Mehmet Ağar’ın adının hiç mi hiç ihtiyacı yokken durduk yerde ‘imaj’ kavramıyla yanyana getirilmesi, bence onun adına büyük bir talihsizlik.
Kavram bana ait değil. ‘Cilalı imaj devrinin’ sona ermek üzere olduğunu 1995’de Can Kozanoğlu kitabında ilan etmişti. ‘Neşeli cahiliye devrinin’ de can çekişmeye başladığı yıllardı.
“İmajı değiştirmek, yenilemek, inşa etmek” bir zamanlar gündemdeydi. ‘Köşe dönmek, vurup kaçmak, entel-dantel diye bilgiyi ve aklı inkar etmek, üretenleri küçümseyip lokal zeka ve kurnazlıkla masa başından para kazanmak’ da aynı dönemde gündemdeydi. Biri genel geçer dünya görüşü... Diğeri bu dünya görüşünün iletişim biçimi...
Dünyanın ve Türkiye’nin içinde geçtiği dönüşüm süreci (transformasyon) tüm bu kavramları 90’lı yıllardan başlayarak tarihin küflü dehlizlerine gömdü.

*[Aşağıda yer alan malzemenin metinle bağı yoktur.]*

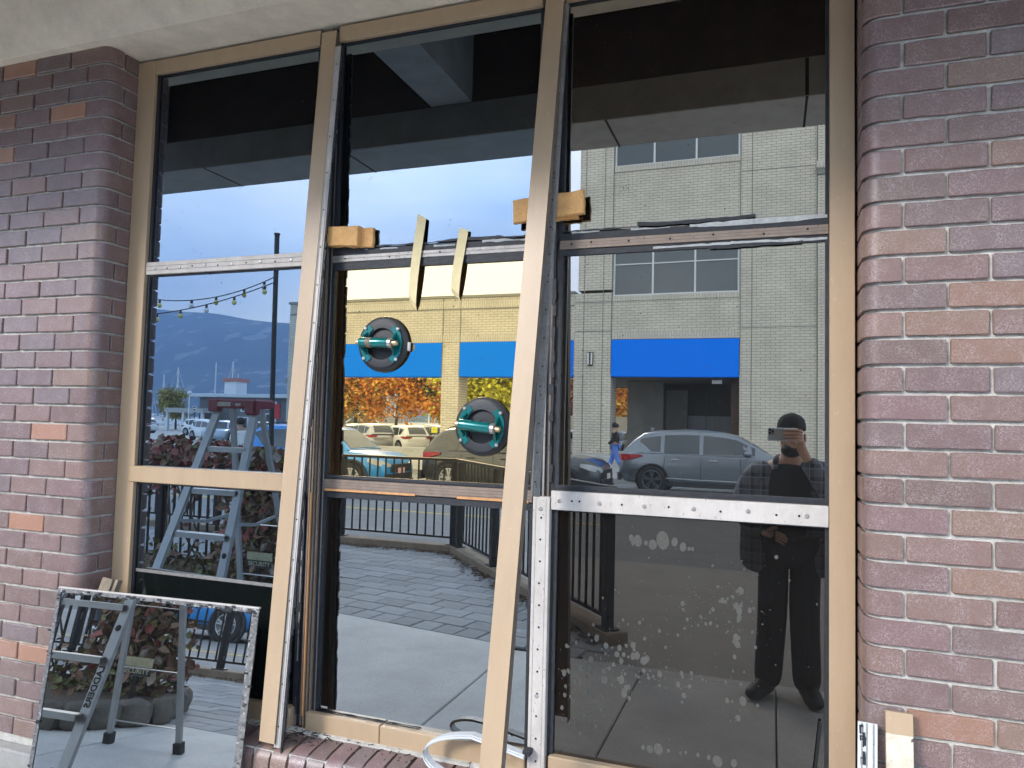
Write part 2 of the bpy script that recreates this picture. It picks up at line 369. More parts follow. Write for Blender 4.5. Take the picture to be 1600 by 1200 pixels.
def skin_mesh(name, joints, edges, m, root=0, sub=2):
    """one continuous surface grown round a jointed skeleton; joints: (x, y, z, rx[, ry])"""
    me = bpy.data.meshes.new(name); me.from_pydata([j[:3] for j in joints], edges, []); me.update()
    ob = bpy.data.objects.new(name, me); COL.objects.link(ob)
    md = ob.modifiers.new('skin', 'SKIN'); md.use_smooth_shade = True
    sv = me.skin_vertices[0].data
    for i, j in enumerate(joints):
        sv[i].radius = (j[3], j[4] if len(j) > 4 else j[3]); sv[i].use_root = (i == root)
    s2 = ob.modifiers.new('sub', 'SUBSURF'); s2.levels = sub; s2.render_levels = sub
    dg = bpy.context.evaluated_depsgraph_get(); out = bpy.data.meshes.new_from_object(ob.evaluated_get(dg))
    bpy.data.objects.remove(ob); out.name = name; out.materials.clear(); out.materials.append(m)
    out.polygons.foreach_set('use_smooth', [True] * len(out.polygons))
    return out
def join_meshes(name, meshes, m):
    bm = bmesh.new()
    for x in meshes: bm.from_mesh(x)
    me = bpy.data.meshes.new(name); bm.to_mesh(me); bm.free(); me.materials.append(m)
    me.polygons.foreach_set('use_smooth', [True] * len(me.polygons)); return me

# ================================================================== the brick front with its window
ZJ, COURSE, BH = 1.632, 0.0713, 0.0613
FY, XL, XR, RC = -0.160, -2.462, 0.222, 0.042
def arc(cx, cy, a0, a1, r, n=5):
    return [(cx + r * math.cos(R(a0 + (a1 - a0) * i / n)), cy + r * math.sin(R(a0 + (a1 - a0) * i / n))) for i in range(n + 1)]

def brick_pier(side):
    """side -1: pier left of the window (reveal faces +x); +1: pier right of it"""
    X = XL if side < 0 else XR
    far = -3.74 if side < 0 else 1.20
    t = thing('brick_pier', 'mauve brick pier with shaded rounded corner standing left of the window' if side < 0 else
              'mauve brick pier right of the window with two trim offcuts at its foot', 'brick wall', (X, 0, 0))
    mo = MB()
    y0 = FY + 0.0105
    if side < 0: poly = [(far, y0)] + arc(X - 0.0105 - RC, y0 + RC, -90, 0, RC) + [(X - 0.0105, 0.30), (far, 0.30)]
    else: poly = [(far, y0), (far, 0.30), (X + 0.0105, 0.30)] + arc(X + 0.0105 + RC, y0 + RC, 180, 270, RC)
    mo.prism(poly, 0.318, 3.055 - 0.002); mo.build('mortar', MORTAR, t)
    full = 0.195; L = full - 0.0085
    def rough(me, seed, amt=.0011):
        r_ = random.Random(seed)
        for v_ in me.vertices: v_.co.x += r_.uniform(-amt, amt); v_.co.z += r_.uniform(-amt, amt); v_.co.y += r_.uniform(-.0004, .0004)
        return me
    def stretcher(seed):
        q = MB(); q.box(-L / 2, L / 2, 0, 0.06, 0, BH, 0.0026); me = q.mesh('brick', BRICK); bm = bmesh.new(); bm.from_mesh(me)
        es = [e for e in bm.edges if abs(e.verts[0].co.x - e.verts[1].co.x) > .1]
        bmesh.ops.subdivide_edges(bm, edges=es, cuts=5); bm.to_mesh(me); bm.free()
        return rough(me, seed)
    sts = [stretcher(60 + i_) for i_ in range(7)]
    def corner(face, ret):
        """L-shaped corner piece: «face» along the front, «ret» back along the reveal"""
        s = side
        if s < 0: p = [(-face, 0)] + arc(-RC, RC, -90, 0, RC, 6) + [(0, ret), (-0.05, ret), (-0.05, 0.055), (-face, 0.055)]
        else: p = [(face, 0), (face, 0.055), (0.05, 0.055), (0.05, ret), (0, ret)] + arc(RC, RC, 180, 270, RC, 6)
        return MB().prism(p, 0, BH, 0.0018).mesh('brick', CBRICK, smooth=True)
    cA = corner(0.1085 if side < 0 else 0.0895, 0.160 - 0.012)
    cB = corner(0.2035 if side < 0 else 0.19, 0.069)
    clo = MB().box(-0.05, 0, 0, 0.066, 0, BH, 0.0018).mesh('brick', CBRICK) if side < 0 else MB().box(0, 0.05, 0, 0.066, 0, BH, 0.0018).mesh('brick', CBRICK)
    rnd = random.Random(11 + side)
    for k in range(-18, 20):
        z = ZJ + k * COURSE + 0.005
        if z < 0.318 or z + BH > 3.0535: continue
        isA = (k % 2 == 0) if side < 0 else (k % 2 != 0)
        link('brick', cA if isA else cB, t, (X, FY + rnd.uniform(-.0006, .0006), z))
        if not isA: link('brick', clo, t, (X, FY + 0.079, z))
        face = (0.1085 if isA else 0.2035) if side < 0 else (0.0895 if isA else 0.19)
        for j in range(7):
            a = face + 0.0085 + j * full
            xc = X + side * (a + L / 2)
            if side < 0 and xc - L / 2 < far: break
            if side > 0 and xc + L / 2 > far: break
            b = link('brick', sts[rnd.randrange(7)], t, (xc + rnd.uniform(-.0012, .0012), FY + rnd.uniform(-.0018, .0012), z + rnd.uniform(-.0012, .0012)))
    return t
brick_pier(-1); brick_pier(1)
# concrete footing and soldier sill under the window
f = MB(); f.box(-3.75, XL + 0.0, -0.200, 0.30, -0.2, 0.316, 0.006); f.box(XR, 1.21, -0.200, 0.30, -0.2, 0.316, 0.006); f.box(XL + 0.002, XR - 0.002, -0.12, 0.30, -0.2, 0.316)
tag(f.build('foundation_plinth', CONCBASE), 'buff concrete footing ledge running under the brick piers', 'footing')
sill = thing('brick_sill', 'sill of upright rounded bricks below the window frame', 'brick sill', (-1.1, -0.1, 0.3))
MB().box(XL + 0.004, XR - 0.004, -0.155, 0.20, 0.318, 0.492).build('mortar', MORTAR, sill)
prof = [(0.0, 0.318), (-0.172, 0.318)] + [(-0.172 + 0.05 - 0.05 * math.cos(R(a)), 0.455 + 0.05 * math.sin(R(a))) for a in (0, 20, 40, 60, 80)] + [(-0.02, 0.517), (0.0, 0.517)]
sb = MB(); bw = 0.059
n_ = len(prof); sb.add([(x, p[0], p[1]) for x in (-bw / 2, bw / 2) for p in prof], [tuple(range(n_)), tuple(reversed(range(n_, 2 * n_)))] + [(i, n_ + i, n_ + (i + 1) % n_, (i + 1) % n_) for i in range(n_)])
sbm = sb.mesh('brick', CBRICK, True)
rnd = random.Random(5); x = XL + 0.036
while x < XR - 0.03:
    link('brick', sbm, sill, (x, rnd.uniform(-.002, .002), rnd.uniform(-.0025, .001))); x += 0.0688
# debris along the sill
db = MB(); rnd = random.Random(9)
for i in range(150):
    xx = rnd.choice([rnd.gauss(-1.50, 0.06), rnd.uniform(-1.85, -0.75)]); yy = rnd.uniform(-0.12, -0.035); a = rnd.uniform(0, 6.28); q = rnd.uniform(.004, .022)
    db.bar((xx, yy, 0.5195), (xx + q * math.cos(a), yy + q * math.sin(a), 0.521), rnd.uniform(.001, .004), .002)
o = db.build('debris_crumbs', BLACKRUB); o['kind'] = 'stuff'; tag(o, 'black crumbs of old sealant scattered on the brick sill', 'debris')
MB().box(XL + 0.05, XR - 0.05, -0.05, -0.022, 0.5115, 0.520).build('mortar_bed', MORTAR, sill)

# ------------------------------------------------------------------ window
win = thing('storefront_window', 'three bay storefront window with reflective panes and stripped tan aluminium frame', 'window', (-1.1, 0, 0.5))
ZT, ZB = 2.987, 0.580
Z1a, Z1b, Z2a, Z2b = 2.162, 2.212, 1.337, 1.400
bays = [(-2.372, -1.590), (-1.505, -0.722), (-0.650, 0.150)]
# body of the framing behind the glass line
fb = MB()
fb.box(XL + .003, XR - .003, 0.008, 0.11, 0.50, 3.05)
fb.build('frame_backing', HOLE, win)
def member(name, m, x0, x1, z0, z1, y=-0.020, ch=0.0015, **k):
    return MB().box(x0, x1, y, 0.007, z0, z1, ch).build(name, m, win, **k)
member('jamb', TAN, XL + .002, -2.372, 0.506, 3.043, -0.024)
member('jamb', TAN, 0.150, XR - .006, 0.506, 3.043, -0.024)
member('head_frame', TAN, -2.3705, -1.586, ZT, 3.043, -0.022)
member('head_frame', TAN, -1.5040, -0.722, ZT, 3.043, -0.022)
member('head_frame', TAN, -0.6490, 0.1485, ZT, 3.043, -0.022)
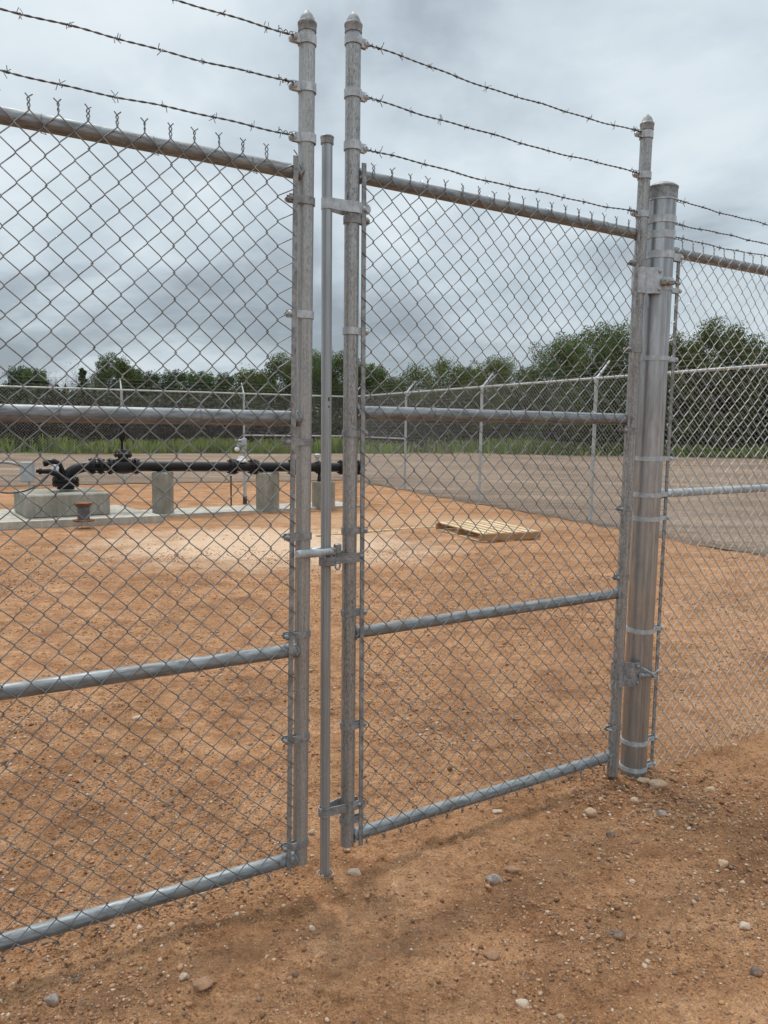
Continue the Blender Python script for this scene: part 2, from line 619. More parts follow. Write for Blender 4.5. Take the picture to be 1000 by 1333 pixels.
def m_stones():
    m, t, b = newmat('mixed_pebbles')
    gi = t.nodes.new('ShaderNodeNewGeometry')
    rp = gi.outputs['Random Per Island']
    base = ramp(t, rp, [(0, (.13, .065, .035)), (.25, (.30, .15, .075)), (.55, (.46, .25, .13)), (.68, (.17, .115, .085)), (.88, (.48, .31, .19)), (.97, (.53, .41, .30)), (1, (.60, .52, .42))])
    n = noise(t, mapping(t, (90, 90, 90)), 1.0, 4, .6)
    base = mix(t, .6, base, ramp(t, n, [(.3, (.6, .58, .55)), (.7, (1.15, 1.15, 1.15))]), 'MULTIPLY')
    setv(t, b.inputs['Base Color'], base)
    b.inputs['Roughness'].default_value = .9
    bump(t, b, n, .4, .003)
    return m


def m_rock(name, a, c):
    m, t, b = newmat(name)
    n = noise(t, mapping(t, (55, 55, 55)), 1.0, 6, .7)
    n2 = noise(t, mapping(t, (18, 18, 18)), 1.0, 4, .6)
    base = ramp(t, n, [(.33, a), (.66, c)])
    soil = ramp(t, n2, [(.42, (0, 0, 0)), (.62, (1, 1, 1))])
    base = mix(t, math_(t, 'MULTIPLY', soil, .7), base, (.36, .20, .11))
    setv(t, b.inputs['Base Color'], base)
    b.inputs['Roughness'].default_value = .88
    bump(t, b, n, .5, .004)
    return m


def m_leaf(name, a, c, trans=.25):
    m, t, b = newmat(name)
    gi = t.nodes.new('ShaderNodeNewGeometry')
    oi = t.nodes.new('ShaderNodeObjectInfo')
    base = ramp(t, gi.outputs['Random Per Island'], [(0, a), (1, c)])
    hv = ramp(t, oi.outputs['Random'], [(0, (.80, .88, .85)), (.5, (1, 1, 1)), (1, (1.2, 1.08, .9))])
    base = mix(t, 1.0, base, hv, 'MULTIPLY')
    n = noise(t, mapping(t, (.8, .8, .8)), 1.0, 3, .6)
    base = mix(t, .7, base, ramp(t, n, [(.35, (.7, .75, .7)), (.65, (1.2, 1.15, 1.0))]), 'MULTIPLY')
    setv(t, b.inputs['Base Color'], base)
    b.inputs['Roughness'].default_value = .7
    b.inputs['Specular IOR Level'].default_value = .25
    tr = t.nodes.new('ShaderNodeBsdfTranslucent')
    setv(t, tr.inputs[0], base)
    mx = t.nodes.new('ShaderNodeMixShader')
    mx.inputs[0].default_value = trans
    t.links.new(b.outputs[0], mx.inputs[1])
    t.links.new(tr.outputs[0], mx.inputs[2])
    out = [n_ for n_ in t.nodes if n_.type == 'OUTPUT_MATERIAL'][0]
    t.links.new(mx.outputs[0], out.inputs[0])
    return m


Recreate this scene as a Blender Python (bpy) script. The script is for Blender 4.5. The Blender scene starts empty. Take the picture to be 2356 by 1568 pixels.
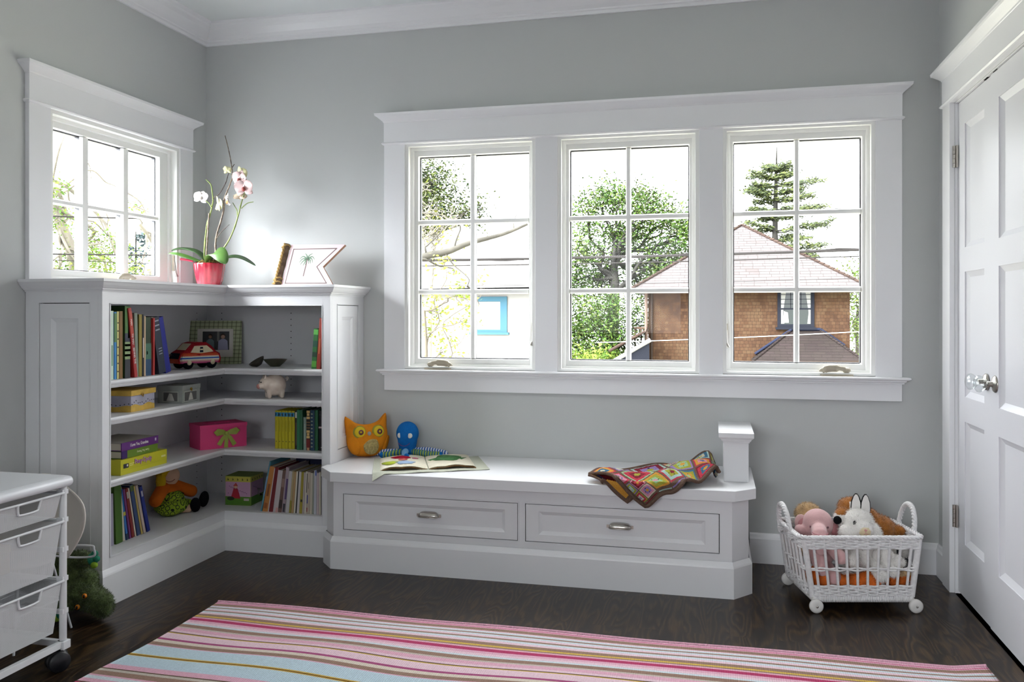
import bpy, bmesh, math, random
from math import sin, cos, pi, radians, sqrt, atan2
from mathutils import Vector as Vec, Matrix as Mat
random.seed(7)
S = bpy.context.scene
COL = S.collection
# ------------------------------------------------------------ camera
cd = bpy.data.cameras.new('camera'); cam = bpy.data.objects.new('camera', cd); COL.objects.link(cam)
cd.sensor_width = 36.0; cd.lens = 1930.04/2356*36; cd.shift_y = -62.2/2356; cd.clip_start = .05; cd.clip_end = 300
cam.location = (2.683, -4.044, 1.15); cam.rotation_euler = (pi/2, 0, .23607)
S.camera = cam
# ------------------------------------------------------------ sky, sun, exposure
W = bpy.data.worlds.new('world'); S.world = W; W.use_nodes = True
nt = W.node_tree; bg = nt.nodes['Background']
tc = nt.nodes.new('ShaderNodeTexCoord'); sp = nt.nodes.new('ShaderNodeSeparateXYZ'); rp = nt.nodes.new('ShaderNodeValToRGB')
nt.links.new(tc.outputs['Generated'], sp.inputs[0]); nt.links.new(sp.outputs['Z'], rp.inputs[0]); nt.links.new(rp.outputs[0], bg.inputs[0])
rp.color_ramp.elements[0].position = 0.0; rp.color_ramp.elements[0].color = (.31, .325, .34, 1)
rp.color_ramp.elements[1].position = 1.0; rp.color_ramp.elements[1].color = (.95, .98, 1.0, 1)
bg.inputs[1].default_value = 15.0
# brighter patch of cloud up on the left, where the veiled sun stands
dt = nt.nodes.new('ShaderNodeVectorMath'); dt.operation = 'DOT_PRODUCT'; nt.links.new(tc.outputs['Generated'], dt.inputs[0]); dt.inputs[1].default_value = tuple(Vec((-.64, -.62, .45)).normalized())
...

Çünkü bilginin serbest ve hızlı dolaşımı (internet), ürün çeşidinin hızla artması sonucu pazarın daralması, ürün ve hizmetlerin arasındaki maddi farkların ortadan kalkması her şeyi değiştirdi.
İmaj yapmak artık ‘mış gibi yapmak’, kurum ya da kişide olmayan şeyleri varmış gibi göstermekle eş anlama geldi. İnsanları siyaseten de, ekonomik olarak da kandırmak giderek zorlaştı. İsrafın yerini verimlilik, kurnazlığın yerini akıl, emeksiz zenginliğin yerini üretim, değer yaratma, zarfın yerini mazruf almaya başladı...
Bu akımın iletişime yansımasında ise imajla uğraşmnın yerine algılamayı yönetmek aldı. ‘Algılama yönetimi’ bir bilim haline geldi. 100 yıllık iletişim devi McCann-Erickson World Group’un kapısından web sitesine kadar, her yerinde şu cümleye rastlarsınız: “Truth well told”... Yani hakikati iyi, doğru, güzel, hakkıyla anlatmak... Çeşitli iletişim numaralarıyla hedef kitleyi kandırmak değil...
Bu dönüşüme ayak uydurabilen şirketler, siyasetçiler, spor adamları, iş adamları, bilim adamları, iletişimciler vb. diğerlerine karşı rekabet avantajı sağladılar. Ötekiler ise, “Yahu nerede hata yaptık” noktasında debelenip durdular. Duruyorlar...
Neşeli cahiller ve imaj’cılar bitti mi... Hayır onlara daha uzun bir süre rastlayacağız... İş dünyasında, sporda, sanatta, reklamcıda, halkla ilişkilercide... Dönüşümler öyle bıçakla kesilir gibi olmaz. Yeni olan gelişirken, diğeri yavaş yavaş yok olur...
Aman sevgili Mehet Ağar... Sen sen ol, adının imaj kelimesiyle yanyana yazılmasına izin verme. Çünkü hedef kitlen, ‘miş gibi yapan’ siyasetçilere artık prim vermeyecek, ‘miş gibi yapan’ iş adamlarına, sporculara, sanatçılara, bilim adamlarına, iletişimcilere vermeyeceği gibi...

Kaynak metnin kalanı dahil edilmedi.